Dairy farming enhances time with family

Relief milking when he was a student to make money for motocross events convinced Paul Manion to study agriculture at university as his first step towards a farming career.

Paul Manion identified early on that the dairy industry held the career for him.

“Farms are a great place for kids to grow up and dairy farming means parents can spend more time with their children,” says Paul, who with wife Kate have won the 2015 Waikato Farm Managers of the Year award.

“It’s also an opportunity to build your own business – I was hooked.”

Paul has a Bachelor of Agricultural Commerce from Lincoln University and Kate has a Bachelor of Science from Canterbury University and a post graduate Diploma in Teaching from Waikato University.

It’s five years since they entered the dairy industry, and Kate and Paul now have two children – Rupert, 22 months, and William, nine months – and are discovering dairying does indeed enhance family life.

“Dairying can be a lot of hard work, and long hours, but I can be around home to spend time and help out with the children.”

Family time is important to Paul and Kate Manion, the 2015 Waikato Farm Managers of the Year, pictured with sons Rupert and William.

Move rapidly
Paul says his Lincoln studies have helped significantly in enabling the couple to move rapidly through the dairy industry. After just six months as farm assistant in his first job, Paul progressed to farm manager.

Next was a contract milking position on a 470-cow farm and now the couple, both aged 29, are contract milking 485 cows for “great farm owners” Jonathan and Mary Robinson at Cambridge.

It’s the third time Paul and Kate have entered the dairy awards and the couple say taking part is not all about the prizes, which they admit are awesome.

“Our next goal is to go 50 per cent sharemilking but these jobs are hard to get, so taking part and doing well in the awards does give you an edge and a point of difference,” says Paul.

Polished presentation
The couple used the previous feedback from judges in their preparation for the 2015 awards, and planning began last June.

They systematically went through all aspects of their farming business and by December had collated the information and were polishing their presentation.

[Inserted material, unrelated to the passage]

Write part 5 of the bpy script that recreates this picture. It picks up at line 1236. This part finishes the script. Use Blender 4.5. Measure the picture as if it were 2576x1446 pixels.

It was a useful exercise which made them look closely at their business and refine areas needing attention.

“Taking part in the awards is also a great way to network, meet like-minded people and get your name out there in the industry.”

The system three Cambridge farm the couple live on is flat to rolling with a 54-bail rotary dairy.

“It is a well-set up farm which has been in the Robinson family for four generations. The whole farm has been designed to operate as a simple one herd system,” says Paul.

Targets met
“I like the simplicity of the systems, which work well. This year we brought in six hectares of maize and 300 tonne of palm kernel, and because of the dry summer we began feeding out on January 16.

“We’ve also been getting rid of culls early.”

Despite the dry summer, the Manions have met their targets.

Cows were producing 1.4 kilograms of milk solids in mid-March and are on track to keep milking until the end of April.

Dairying, says Paul and Kate, rewards hard work and it’s an industry in which they want to continue to succeed.

The couple also won the New Zealand Farm Source Farm Management and the Westpac Financial Planning & Management awards in the Waikato dairy awards.

Farms are a great place to bring up children – as demonstrated by Rupert, the son of 2015’s Waikato Farm Managers of the Year Kate and Paul Manion.